Arj Barker and Comedy Research

Posted on 28 April 2011

Arj Barker is a fine comedian with well-honed skills in his art. His popularity goes so much further than his participation in Flight of the Conchords. He knows how to set-up a joke, gauge the audience reaction, then bring the joke home in its most effective form.

One thing that Barker does exceptionally well that other comedians should take note is RESEARCH!

This year a number of Americans and Brits told jokes that were only relevant in their own countries. One comedian asked, “Do you have (insert name of TV show) in this country?” When his Australian audience looked bewildered, he explained the premise of the show then told a joke concerning it. Unsurprisingly, all he received was polite laughter.

This is hardly professional joke telling. Visiting comedians should be asking these sorts of questions BEFORE they go on stage and not during. They should not be expecting to bring their routines whole-cloth from one country to another, sometimes even one city to another. To do so comes off as either lazy, arrogant, or both. Why should we know about British regional accents? Do you really expect us to have imported every single TV show ever produced in the US?

A baffled audience isn’t going to enjoy your routine. However, if you have done your research, not only do you avoid any gaffes, you have the opportunity to sweeten your audience with local references. This is what Arj Barker did in his show Eleven.

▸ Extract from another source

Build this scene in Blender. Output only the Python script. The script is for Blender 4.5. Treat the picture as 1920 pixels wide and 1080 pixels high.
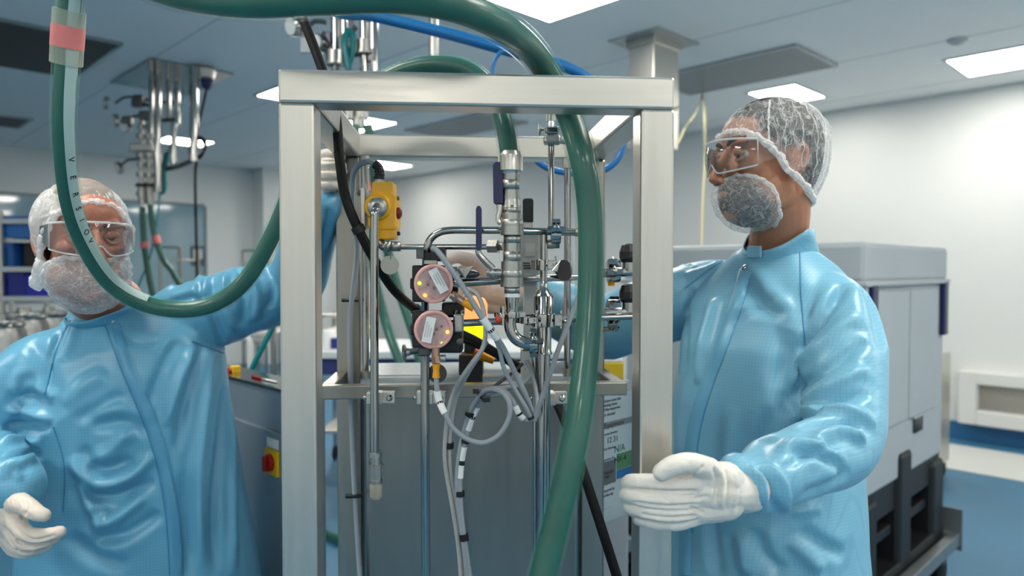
import bpy, bmesh, math, random
import numpy as np
from mathutils import Vector, Matrix, noise
from mathutils.bvhtree import BVHTree
for o in list(bpy.data.objects):
    bpy.data.objects.remove(o, do_unlink=True)
SC = bpy.context.scene
COL = SC.collection
random.seed(7)
# ------------------------------------------------------------------ camera
FPX, HCAM, PITCH = 1340.0, 1.45, math.atan(37 / 1340.0)
cam_d = bpy.data.cameras.new('camera'); cam = bpy.data.objects.new('camera', cam_d); COL.objects.link(cam)
cam_d.sensor_width = 36.0; cam_d.lens = 36.0 * FPX / 1920.0
cam_d.clip_start = 0.02; cam_d.clip_end = 60
cam.location = (0, 0, HCAM); cam.rotation_euler = (math.pi / 2 - PITCH, 0, 0)
cam_d.dof.use_dof = True; cam_d.dof.focus_distance = 1.16; cam_d.dof.aperture_fstop = 3.2
SC.camera = cam
# ------------------------------------------------------------------ world, exposure
W = bpy.data.worlds.new('world'); SC.world = W; W.use_nodes = True
W.node_tree.nodes['Background'].inputs[0].default_value = (0.55, 0.65, 0.75, 1)
W.node_tree.nodes['Background'].inputs[1].default_value = 0.15
vs = SC.view_settings
vs.view_transform = 'Standard'; vs.look = 'None'; vs.gamma = 1.0; vs.use_curve_mapping = False
vs.exposure = 0.6
SC.cycles.max_bounces = 6; SC.cycles.diffuse_bounces = 3; SC.cycles.glossy_bounces = 3; SC.cycles.transparent_max_bounces = 12
SC.cycles.caustics_reflective = False; SC.cycles.caustics_refractive = False
PANEL_STRENGTH = 15.0
ZC = 2.95            # ceiling height

# ------------------------------------------------------------------ photo geometry helpers
def ray(px, py):
    rx, ry = (px - 960) / FPX, (540 - py) / FPX
    return Vector((rx, ry * math.sin(PITCH) + math.cos(PITCH), ry * math.cos(PITCH) - math.sin(PITCH)))
def P(px, py, d):
    r = ray(px, py); return Vector((0, 0, HCAM)) + r * (d / r.y)
def PC(px, py, z=None):                      # point on a horizontal plane
    r = ray(px, py); z = ZC if z is None else z
    return Vector((0, 0, HCAM)) + r * ((z - HCAM) / r.z)
A_L, A_R = math.radians(-44.5), math.radians(45.5)
RL = Vector((math.sin(A_L), math.cos(A_L), 0))     # room axis running away to the left
RR = Vector((math.sin(A_R), math.cos(A_R), 0))     # room axis running away to the right
UP = Vector((0, 0, 1))
FD = Vector((math.sin(math.radians(-4.6)), math.cos(math.radians(-4.6)), 0))   # frame depth
FW = Vector((FD.y, -FD.x, 0))                                                  # frame width

# ------------------------------------------------------------------ materials
def lin(c):
    return tuple((v / 12.92 if v <= 0.04045 else ((v + 0.055) / 1.055) ** 2.4) for v in [x / 255.0 for x in c])
MATS = {}
def mat(name, rgb, rough=0.5, metal=0.0, var=0.0, vscale=8.0, bump=0.0, bscale=60.0, stretch=None, rvar=0.0, coat=0.0,
        emit=0.0, trans=0.0, sheen=0.0, spec=0.5, alpha=1.0, aniso=0.0, sss=0.0):
    if name in MATS: return MATS[name]
    m = bpy.data.materials.new(name); m.use_nodes = True; MATS[name] = m
    nt = m.node_tree; b = nt.nodes['Principled BSDF']
    c = lin(rgb)
    b.inputs['Base Color'].default_value = (*c, 1); b.inputs['Roughness'].default_value = rough
    b.inputs['Metallic'].default_value = metal; b.inputs['Specular IOR Level'].default_value = spec
    b.inputs['Coat Weight'].default_value = coat; b.inputs['Coat Roughness'].default_value = 0.08
    b.inputs['Transmission Weight'].default_value = trans; b.inputs['Alpha'].default_value = alpha
    if sheen: b.inputs['Sheen Weight'].default_value = sheen; b.inputs['Sheen Roughness'].default_value = 0.4
    if aniso: b.inputs['Anisotropic'].default_value = aniso
    if sss:
        b.inputs['Subsurface Weight'].default_value = sss; b.inputs['Subsurface Radius'].default_value = (0.012, 0.005, 0.003)
        b.inputs['Subsurface Scale'].default_value = 0.6
    if emit:
        b.inputs['Emission Color'].default_value = (*c, 1); b.inputs['Emission Strength'].default_value = emit
    if var or bump or rvar:
        tc = nt.nodes.new('ShaderNodeTexCoord'); mp = nt.nodes.new('ShaderNodeMapping')
        nt.links.new(tc.outputs['Object'], mp.inputs['Vector'])
        if stretch: mp.inputs['Scale'].default_value = stretch
        if var or rvar:
            n = nt.nodes.new('ShaderNodeTexNoise'); n.inputs['Scale'].default_value = vscale; n.inputs['Detail'].default_value = 5
            nt.links.new(mp.outputs[0], n.inputs['Vector'])
            if var:
                r = nt.nodes.new('ShaderNodeMapRange'); r.inputs[1].default_value = 0.3; r.inputs[2].default_value = 0.7
                r.inputs[3].default_value = 1 - var; r.inputs[4].default_value = 1 + var
                nt.links.new(n.outputs[0], r.inputs[0])
                mx = nt.nodes.new('ShaderNodeMix'); mx.data_type = 'RGBA'; mx.blend_type = 'MULTIPLY'; mx.inputs[0].default_value = 1
                mx.inputs[6].default_value = (*c, 1); nt.links.new(r.outputs[0], mx.inputs[7]); nt.links.new(mx.outputs[2], b.inputs['Base Color'])
            if rvar:
                r = nt.nodes.new('ShaderNodeMapRange'); r.inputs[1].default_value = 0.3; r.inputs[2].default_value = 0.7
                r.inputs[3].default_value = max(0.02, rough - rvar); r.inputs[4].default_value = rough + rvar
                nt.links.new(n.outputs[0], r.inputs[0]); nt.links.new(r.outputs[0], b.inputs['Roughness'])
        if bump:
            n2 = nt.nodes.new('ShaderNodeTexNoise'); n2.inputs['Scale'].default_value = bscale; n2.inputs['Detail'].default_value = 4
            nt.links.new(mp.outputs[0], n2.inputs['Vector'])
            bp = nt.nodes.new('ShaderNodeBump'); bp.inputs['Strength'].default_value = bump; bp.inputs['Distance'].default_value = 0.004
            nt.links.new(n2.outputs[0], bp.inputs['Height']); nt.links.new(bp.outputs[0], b.inputs['Normal'])
    return m
def film(name, rgb, haze=0.3, crease=0.9, scale=45.0, stretch=(1, 1, 1), gloss=0.1, kind='net'):
    """thin see-through sheet: transparent mixed with white fibre; crease lines are denser"""
    m = bpy.data.materials.new(name); m.use_nodes = True; MATS[name] = m
    nt = m.node_tree; nd = nt.nodes; lk = nt.links
    b = nd['Principled BSDF']; out = nd['Material Output']
    b.inputs['Base Color'].default_value = (*lin(rgb), 1); b.inputs['Roughness'].default_value = 0.55
    b.inputs['Subsurface Weight'].default_value = 0.0
    tl = nd.new('ShaderNodeBsdfTranslucent'); tl.inputs[0].default_value = (*lin(rgb), 1)
    mb = nd.new('ShaderNodeMixShader'); mb.inputs[0].default_value = 0.35 if kind == 'net' else 0.1
    lk.new(b.outputs[0], mb.inputs[1]); lk.new(tl.outputs[0], mb.inputs[2])
    tr = nd.new('ShaderNodeBsdfTransparent'); mx = nd.new('ShaderNodeMixShader')
    lk.new(tr.outputs[0], mx.inputs[1]); lk.new(mb.outputs[0], mx.inputs[2]); lk.new(mx.outputs[0], out.inputs[0])
    if kind == 'net':
        tc = nd.new('ShaderNodeTexCoord'); mp = nd.new('ShaderNodeMapping'); mp.inputs['Scale'].default_value = stretch
        lk.new(tc.outputs['Object'], mp.inputs[0])
        fac = None
        for sc_, wd, cr in ((scale, 0.035, crease), (scale * 2.3, 0.045, crease * 0.7)):
            nz = nd.new('ShaderNodeTexNoise'); nz.inputs['Scale'].default_value = sc_; nz.inputs['Detail'].default_value = 1.5; nz.inputs['Distortion'].default_value = 0.9
            lk.new(mp.outputs[0], nz.inputs['Vector'])
            sb = nd.new('ShaderNodeMath'); sb.operation = 'SUBTRACT'; sb.inputs[1].default_value = 0.5; lk.new(nz.outputs[0], sb.inputs[0])
            ab = nd.new('ShaderNodeMath'); ab.operation = 'ABSOLUTE'; lk.new(sb.outputs[0], ab.inputs[0])
            r = nd.new('ShaderNodeMapRange'); r.inputs[1].default_value = 0.0; r.inputs[2].default_value = wd
            r.inputs[3].default_value = cr; r.inputs[4].default_value = haze; lk.new(ab.outputs[0], r.inputs[0])
            if fac is None: fac = r.outputs[0]
            else:
                mm = nd.new('ShaderNodeMath'); mm.operation = 'MAXIMUM'; lk.new(fac, mm.inputs[0]); lk.new(r.outputs[0], mm.inputs[1]); fac = mm.outputs[0]
        n3 = nd.new('ShaderNodeTexNoise'); n3.inputs['Scale'].default_value = 14; lk.new(mp.outputs[0], n3.inputs['Vector'])
        r3 = nd.new('ShaderNodeMapRange'); r3.inputs[1].default_value = 0.35; r3.inputs[2].default_value = 0.65; r3.inputs[3].default_value = 0.75; r3.inputs[4].default_value = 1.15
        lk.new(n3.outputs[0], r3.inputs[0])
        m2 = nd.new('ShaderNodeMath'); m2.operation = 'MULTIPLY'; m2.use_clamp = True; lk.new(fac, m2.inputs[0]); lk.new(r3.outputs[0], m2.inputs[1])
        lk.new(m2.outputs[0], mx.inputs[0])
    else:
        mx.inputs[0].default_value = haze; b.inputs['Roughness'].default_value = gloss
        if kind == 'glass':
            gs = nd.new('ShaderNodeBsdfGlossy'); gs.inputs['Roughness'].default_value = gloss; fz = nd.new('ShaderNodeFresnel'); fz.inputs[0].default_value = 1.5
            m3 = nd.new('ShaderNodeMixShader'); lk.new(fz.outputs[0], m3.inputs[0]); lk.new(mx.outputs[0], m3.inputs[1]); lk.new(gs.outputs[0], m3.inputs[2]); lk.new(m3.outputs[0], out.inputs[0])
    return m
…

Barker noticed that Melbournians find the American pronunciation of their city funny. So, he pronounced it according to local standards—”Mel-bun”, then humorously pronounced the state “Victoria” rhyming with “diarrhea”. Not only was the joke local to Australia, it was local to the city in which he was performing.

When Barker told jokes about doing things to live healthier, he included his experiences jogging in the Royal Botanic Gardens. He made himself part of our landscape. And despite the accent, he felt a little more like one of our own.

When I moved from Adelaide back to Melbourne, I changed a line in one of my routines. The beer my Tiki puppet loved to drink went from Coopers (SA local favourite) to VB (VIC local favourite). This sort of attention to local detail should be standard operating procedure for all comedians.

I really liked the fact that Barker didn’t pander much to American stereotypes. Creating laughter through “don’t we all love to hate stupid Americans” humour I am finding boring and unhelpful. He presented himself with dignity while still showing respect to the people of his host country. No one even seemed to miss the hate humour.

I’m looking forward to further visits by Arj Barker. We should make him an honorary Aussie.